## Recorded data
## START
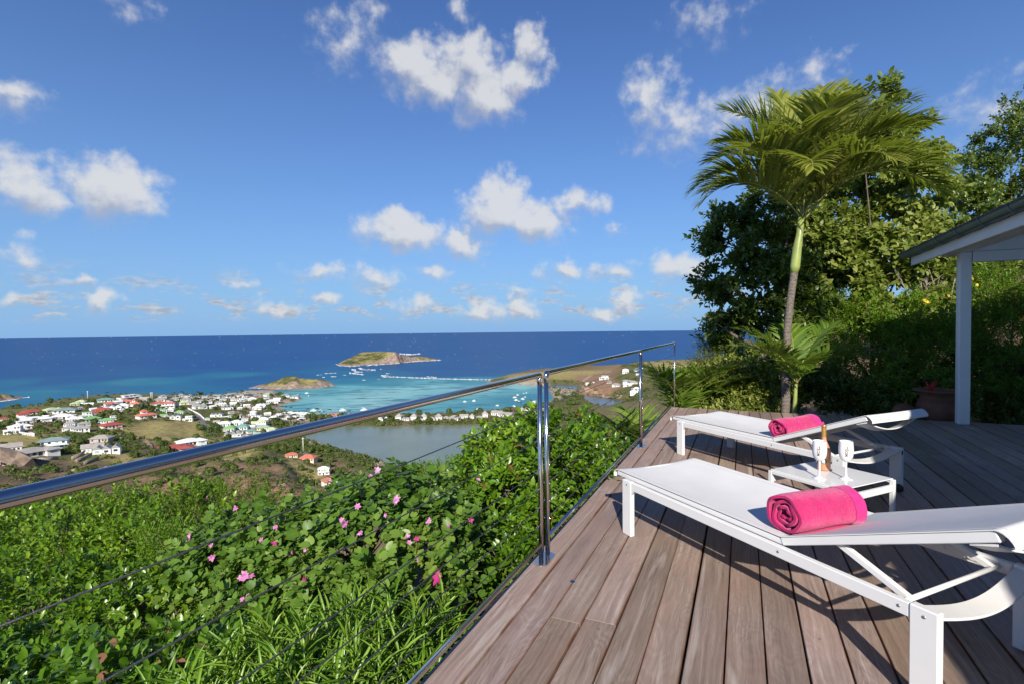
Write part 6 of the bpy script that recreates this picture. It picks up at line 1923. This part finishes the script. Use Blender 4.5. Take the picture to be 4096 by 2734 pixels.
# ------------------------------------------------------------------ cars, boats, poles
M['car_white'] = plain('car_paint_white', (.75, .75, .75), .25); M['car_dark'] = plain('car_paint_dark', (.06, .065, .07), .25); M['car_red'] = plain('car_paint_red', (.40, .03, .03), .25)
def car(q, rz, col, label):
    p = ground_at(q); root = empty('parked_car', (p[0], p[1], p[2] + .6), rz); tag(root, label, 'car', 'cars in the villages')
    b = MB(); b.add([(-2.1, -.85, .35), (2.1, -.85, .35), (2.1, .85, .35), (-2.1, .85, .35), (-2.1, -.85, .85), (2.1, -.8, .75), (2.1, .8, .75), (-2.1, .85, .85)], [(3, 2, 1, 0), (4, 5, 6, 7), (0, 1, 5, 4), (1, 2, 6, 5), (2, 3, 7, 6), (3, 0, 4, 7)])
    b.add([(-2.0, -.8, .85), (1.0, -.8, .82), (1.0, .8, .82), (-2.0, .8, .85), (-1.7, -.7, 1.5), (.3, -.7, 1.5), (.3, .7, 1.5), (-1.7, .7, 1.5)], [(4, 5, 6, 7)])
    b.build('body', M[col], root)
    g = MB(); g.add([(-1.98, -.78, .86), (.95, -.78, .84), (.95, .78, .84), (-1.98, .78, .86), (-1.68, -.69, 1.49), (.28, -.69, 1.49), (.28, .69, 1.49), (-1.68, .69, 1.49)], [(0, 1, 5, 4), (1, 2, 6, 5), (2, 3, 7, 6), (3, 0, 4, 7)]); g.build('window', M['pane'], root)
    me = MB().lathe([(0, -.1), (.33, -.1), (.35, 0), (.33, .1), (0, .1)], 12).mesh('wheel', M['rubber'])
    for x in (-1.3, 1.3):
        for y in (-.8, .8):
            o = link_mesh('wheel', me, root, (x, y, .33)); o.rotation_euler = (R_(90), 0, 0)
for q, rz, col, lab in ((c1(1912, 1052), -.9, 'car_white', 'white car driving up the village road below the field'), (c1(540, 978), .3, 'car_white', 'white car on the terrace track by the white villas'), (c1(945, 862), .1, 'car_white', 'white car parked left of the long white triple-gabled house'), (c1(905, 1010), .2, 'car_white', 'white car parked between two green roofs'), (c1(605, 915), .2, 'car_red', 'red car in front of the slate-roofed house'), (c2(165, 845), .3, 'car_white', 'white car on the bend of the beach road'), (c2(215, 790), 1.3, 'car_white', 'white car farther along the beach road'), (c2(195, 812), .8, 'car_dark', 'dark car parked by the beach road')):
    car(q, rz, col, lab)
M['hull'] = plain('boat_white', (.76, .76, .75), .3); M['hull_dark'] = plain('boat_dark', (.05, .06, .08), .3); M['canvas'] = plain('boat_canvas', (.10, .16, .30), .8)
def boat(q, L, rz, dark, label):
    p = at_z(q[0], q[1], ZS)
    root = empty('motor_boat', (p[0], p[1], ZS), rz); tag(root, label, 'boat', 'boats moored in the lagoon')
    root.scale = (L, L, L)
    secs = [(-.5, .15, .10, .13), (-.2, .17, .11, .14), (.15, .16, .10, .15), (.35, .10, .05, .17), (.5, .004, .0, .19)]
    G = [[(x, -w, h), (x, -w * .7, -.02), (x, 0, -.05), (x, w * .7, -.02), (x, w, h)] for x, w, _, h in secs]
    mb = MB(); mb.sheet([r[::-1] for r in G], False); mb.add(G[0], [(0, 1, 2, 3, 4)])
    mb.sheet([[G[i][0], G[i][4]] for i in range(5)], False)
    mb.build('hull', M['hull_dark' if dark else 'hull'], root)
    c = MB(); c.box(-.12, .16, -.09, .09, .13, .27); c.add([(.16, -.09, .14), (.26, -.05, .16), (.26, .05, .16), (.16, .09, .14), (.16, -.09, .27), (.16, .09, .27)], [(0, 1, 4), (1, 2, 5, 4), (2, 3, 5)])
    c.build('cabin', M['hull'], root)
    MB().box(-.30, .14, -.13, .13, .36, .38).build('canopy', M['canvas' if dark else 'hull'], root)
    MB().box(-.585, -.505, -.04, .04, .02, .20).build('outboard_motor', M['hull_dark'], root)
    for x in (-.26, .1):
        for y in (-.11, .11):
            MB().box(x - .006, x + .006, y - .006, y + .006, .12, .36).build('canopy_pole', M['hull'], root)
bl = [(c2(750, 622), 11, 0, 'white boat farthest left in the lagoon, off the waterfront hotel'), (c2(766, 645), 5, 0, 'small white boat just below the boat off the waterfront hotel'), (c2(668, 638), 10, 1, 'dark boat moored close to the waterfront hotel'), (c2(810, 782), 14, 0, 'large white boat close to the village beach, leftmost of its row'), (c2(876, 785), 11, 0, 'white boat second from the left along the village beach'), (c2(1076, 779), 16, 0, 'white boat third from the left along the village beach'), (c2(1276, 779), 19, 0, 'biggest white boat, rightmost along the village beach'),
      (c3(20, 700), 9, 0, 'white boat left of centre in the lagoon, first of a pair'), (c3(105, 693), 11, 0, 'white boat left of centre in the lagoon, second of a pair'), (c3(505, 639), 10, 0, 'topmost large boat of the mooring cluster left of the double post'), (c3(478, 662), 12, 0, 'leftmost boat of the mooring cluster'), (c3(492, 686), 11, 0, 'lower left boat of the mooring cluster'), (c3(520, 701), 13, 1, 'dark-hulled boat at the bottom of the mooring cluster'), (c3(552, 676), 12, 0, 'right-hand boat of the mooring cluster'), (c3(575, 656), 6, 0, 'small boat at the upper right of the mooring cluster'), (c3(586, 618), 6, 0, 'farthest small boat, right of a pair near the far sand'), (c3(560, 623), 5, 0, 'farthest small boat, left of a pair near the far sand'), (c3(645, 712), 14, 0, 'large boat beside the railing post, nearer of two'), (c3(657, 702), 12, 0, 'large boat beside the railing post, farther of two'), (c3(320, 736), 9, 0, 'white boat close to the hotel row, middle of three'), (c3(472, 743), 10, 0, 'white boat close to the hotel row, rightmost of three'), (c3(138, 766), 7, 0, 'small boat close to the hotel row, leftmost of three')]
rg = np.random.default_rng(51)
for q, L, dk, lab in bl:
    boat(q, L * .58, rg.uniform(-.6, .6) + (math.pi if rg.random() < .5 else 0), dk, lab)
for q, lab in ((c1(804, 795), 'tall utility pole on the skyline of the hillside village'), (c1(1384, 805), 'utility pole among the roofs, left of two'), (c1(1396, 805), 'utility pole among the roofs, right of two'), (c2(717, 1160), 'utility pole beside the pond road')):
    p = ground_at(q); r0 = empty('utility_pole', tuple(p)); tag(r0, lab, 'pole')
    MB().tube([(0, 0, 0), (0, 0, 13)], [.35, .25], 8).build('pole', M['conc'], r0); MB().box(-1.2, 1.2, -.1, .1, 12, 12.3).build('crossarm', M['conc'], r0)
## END
## Your instructions
Your copy of the data should match it exactly, except that pictures are left out.

## Solution to the exercise
Write part 6 of the bpy script that recreates this picture. It picks up at line 1923. This part finishes the script. Use Blender 4.5. Take the picture to be 4096 by 2734 pixels.
# ------------------------------------------------------------------ cars, boats, poles
M['car_white'] = plain('car_paint_white', (.75, .75, .75), .25); M['car_dark'] = plain('car_paint_dark', (.06, .065, .07), .25); M['car_red'] = plain('car_paint_red', (.40, .03, .03), .25)
def car(q, rz, col, label):
    p = ground_at(q); root = empty('parked_car', (p[0], p[1], p[2] + .6), rz); tag(root, label, 'car', 'cars in the villages')
    b = MB(); b.add([(-2.1, -.85, .35), (2.1, -.85, .35), (2.1, .85, .35), (-2.1, .85, .35), (-2.1, -.85, .85), (2.1, -.8, .75), (2.1, .8, .75), (-2.1, .85, .85)], [(3, 2, 1, 0), (4, 5, 6, 7), (0, 1, 5, 4), (1, 2, 6, 5), (2, 3, 7, 6), (3, 0, 4, 7)])
    b.add([(-2.0, -.8, .85), (1.0, -.8, .82), (1.0, .8, .82), (-2.0, .8, .85), (-1.7, -.7, 1.5), (.3, -.7, 1.5), (.3, .7, 1.5), (-1.7, .7, 1.5)], [(4, 5, 6, 7)])
    b.build('body', M[col], root)
    g = MB(); g.add([(-1.98, -.78, .86), (.95, -.78, .84), (.95, .78, .84), (-1.98, .78, .86), (-1.68, -.69, 1.49), (.28, -.69, 1.49), (.28, .69, 1.49), (-1.68, .69, 1.49)], [(0, 1, 5, 4), (1, 2, 6, 5), (2, 3, 7, 6), (3, 0, 4, 7)]); g.build('window', M['pane'], root)
    me = MB().lathe([(0, -.1), (.33, -.1), (.35, 0), (.33, .1), (0, .1)], 12).mesh('wheel', M['rubber'])
    for x in (-1.3, 1.3):
        for y in (-.8, .8):
            o = link_mesh('wheel', me, root, (x, y, .33)); o.rotation_euler = (R_(90), 0, 0)
for q, rz, col, lab in ((c1(1912, 1052), -.9, 'car_white', 'white car driving up the village road below the field'), (c1(540, 978), .3, 'car_white', 'white car on the terrace track by the white villas'), (c1(945, 862), .1, 'car_white', 'white car parked left of the long white triple-gabled house'), (c1(905, 1010), .2, 'car_white', 'white car parked between two green roofs'), (c1(605, 915), .2, 'car_red', 'red car in front of the slate-roofed house'), (c2(165, 845), .3, 'car_white', 'white car on the bend of the beach road'), (c2(215, 790), 1.3, 'car_white', 'white car farther along the beach road'), (c2(195, 812), .8, 'car_dark', 'dark car parked by the beach road')):
    car(q, rz, col, lab)
M['hull'] = plain('boat_white', (.76, .76, .75), .3); M['hull_dark'] = plain('boat_dark', (.05, .06, .08), .3); M['canvas'] = plain('boat_canvas', (.10, .16, .30), .8)
def boat(q, L, rz, dark, label):
    p = at_z(q[0], q[1], ZS)
    root = empty('motor_boat', (p[0], p[1], ZS), rz); tag(root, label, 'boat', 'boats moored in the lagoon')
    root.scale = (L, L, L)
    secs = [(-.5, .15, .10, .13), (-.2, .17, .11, .14), (.15, .16, .10, .15), (.35, .10, .05, .17), (.5, .004, .0, .19)]
    G = [[(x, -w, h), (x, -w * .7, -.02), (x, 0, -.05), (x, w * .7, -.02), (x, w, h)] for x, w, _, h in secs]
    mb = MB(); mb.sheet([r[::-1] for r in G], False); mb.add(G[0], [(0, 1, 2, 3, 4)])
    mb.sheet([[G[i][0], G[i][4]] for i in range(5)], False)
    mb.build('hull', M['hull_dark' if dark else 'hull'], root)
    c = MB(); c.box(-.12, .16, -.09, .09, .13, .27); c.add([(.16, -.09, .14), (.26, -.05, .16), (.26, .05, .16), (.16, .09, .14), (.16, -.09, .27), (.16, .09, .27)], [(0, 1, 4), (1, 2, 5, 4), (2, 3, 5)])
    c.build('cabin', M['hull'], root)
    MB().box(-.30, .14, -.13, .13, .36, .38).build('canopy', M['canvas' if dark else 'hull'], root)
    MB().box(-.585, -.505, -.04, .04, .02, .20).build('outboard_motor', M['hull_dark'], root)
    for x in (-.26, .1):
        for y in (-.11, .11):
            MB().box(x - .006, x + .006, y - .006, y + .006, .12, .36).build('canopy_pole', M['hull'], root)
bl = [(c2(750, 622), 11, 0, 'white boat farthest left in the lagoon, off the waterfront hotel'), (c2(766, 645), 5, 0, 'small white boat just below the boat off the waterfront hotel'), (c2(668, 638), 10, 1, 'dark boat moored close to the waterfront hotel'), (c2(810, 782), 14, 0, 'large white boat close to the village beach, leftmost of its row'), (c2(876, 785), 11, 0, 'white boat second from the left along the village beach'), (c2(1076, 779), 16, 0, 'white boat third from the left along the village beach'), (c2(1276, 779), 19, 0, 'biggest white boat, rightmost along the village beach'),
      (c3(20, 700), 9, 0, 'white boat left of centre in the lagoon, first of a pair'), (c3(105, 693), 11, 0, 'white boat left of centre in the lagoon, second of a pair'), (c3(505, 639), 10, 0, 'topmost large boat of the mooring cluster left of the double post'), (c3(478, 662), 12, 0, 'leftmost boat of the mooring cluster'), (c3(492, 686), 11, 0, 'lower left boat of the mooring cluster'), (c3(520, 701), 13, 1, 'dark-hulled boat at the bottom of the mooring cluster'), (c3(552, 676), 12, 0, 'right-hand boat of the mooring cluster'), (c3(575, 656), 6, 0, 'small boat at the upper right of the mooring cluster'), (c3(586, 618), 6, 0, 'farthest small boat, right of a pair near the far sand'), (c3(560, 623), 5, 0, 'farthest small boat, left of a pair near the far sand'), (c3(645, 712), 14, 0, 'large boat beside the railing post, nearer of two'), (c3(657, 702), 12, 0, 'large boat beside the railing post, farther of two'), (c3(320, 736), 9, 0, 'white boat close to the hotel row, middle of three'), (c3(472, 743), 10, 0, 'white boat close to the hotel row, rightmost of three'), (c3(138, 766), 7, 0, 'small boat close to the hotel row, leftmost of three')]
rg = np.random.default_rng(51)
for q, L, dk, lab in bl:
    boat(q, L * .58, rg.uniform(-.6, .6) + (math.pi if rg.random() < .5 else 0), dk, lab)
for q, lab in ((c1(804, 795), 'tall utility pole on the skyline of the hillside village'), (c1(1384, 805), 'utility pole among the roofs, left of two'), (c1(1396, 805), 'utility pole among the roofs, right of two'), (c2(717, 1160), 'utility pole beside the pond road')):
    p = ground_at(q); r0 = empty('utility_pole', tuple(p)); tag(r0, lab, 'pole')
    MB().tube([(0, 0, 0), (0, 0, 13)], [.35, .25], 8).build('pole', M['conc'], r0); MB().box(-1.2, 1.2, -.1, .1, 12, 12.3).build('crossarm', M['conc'], r0)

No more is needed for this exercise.